Crush Curatorial is delighted to announce Adama Delphine Fawundu: The Sacred Star of Isis, a solo exhibition.
In this newly-conceived body of work, the artist takes the ancient West African deity, Mami Wata, as a departure point and builds on her engagement with her Mende heritage of Sierra Leone. Linking known and under-recognized geographies of the African diaspora, Ms. Fawundu’s work upends national and temporal borders, invoking interconnectivity and transformation across cultural and environmental thresholds.
Within the artist’s world, we move between Sierra Leone, Argentina, Harlem, Nigeria, Amagansett (NY), Massachusetts, and upstate New York. Here she generates connective threads of exchange between the magical space of nature and the material structures of history. Inhabiting colonial architecture, wooded forest, balls of cotton, and her childhood hairdo of the crescent curl, Ms. Fawundu reformulates spaces of positivity and empowerment in the shadows of cultural annihilation and historic violence. “Adama Delphine Fawundu’s work is about finding ways to connect with her kin - a group not merely confined to those who share a direct common ancestor but an expansive definition inclusive of the many who descend from the dispersed, the stolen, those for whom the violence, and opportunity wrought by the sea is at once a spectre and a fact of everyday life,” writes scholar Niama Safia Sandy.

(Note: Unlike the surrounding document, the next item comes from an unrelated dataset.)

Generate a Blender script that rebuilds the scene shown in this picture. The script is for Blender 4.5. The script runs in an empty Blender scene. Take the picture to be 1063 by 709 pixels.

The exhibition includes video works and a series of photographs titled the The Sacred Star of Isis (2017-ongoing)featuring the artist occupying a host of settings that bore witness to events of the diaspora. Documenting herself as a black female agent within these ghostly sites, Ms. Fawundu employs masks, garments, and gestures to mark the specificity of her locations and to unearth stories that sit beneath their surfaces. The artist is also premiering a series of mixed media works inspired by fabrics hand-dyed by her paternal grandmother, Adama, and her aunt of Sierra Leone.
Water and hair are two textures that permeate the exhibition, each evoking a profound form of doubling that inspires much of the artist’s work. For Ms. Fawundu, water symbolizes the horrific journey of slavery and the journey that her parents chose when they moved to the US. Hair remains a socially-engineered construct of beauty and was also used as a mapping device for runaway slaves through the formation of cornrows. Uncovering nuanced entanglements within such sources of oppression, Ms. Fawundu re-imagines and glorifies the strength of her identity, culture, and network of kin. — Alison Karasyk
Adama Delphine Fawundu was born in Brooklyn, NY to parents from Sierra Leone and Equatorial Guinea, West Africa. In 2018, she completed her MFA in Visual Arts at Columbia University. Ms. Fawundu was awarded a 2018 Rema Hort Mann Emerging Artist Grant and is currently an artist-in-residence at the Center for Book Arts. She was a BRIC Workspace artist-in-residence in 2018 and a New York Foundation of the Arts Photography Fellow in 2016. Ms. Fawundu is a co-founder and author of the book and journal MFON: Women Photographers of the African Diaspora. She was included in OkayAfrica’s “100 Women making an impact on Africa and its diaspora” in 2018. Her work has been exhibited at the Brooklyn Museum, the International Center of Photography, the Lagos Photo Festival, and the Brighton Photo Biennial 2016 (UK), among others and is held in the collections of the Brooklyn Museum, the Brooklyn Historical Society, the Norton Museum of Art, and the Museum of Contemporary Art at the University of São Paulo, Brazil. A solo presentation of the artist’s work will be on view at the African American Museum of Philadelphia from March 8 - May 12.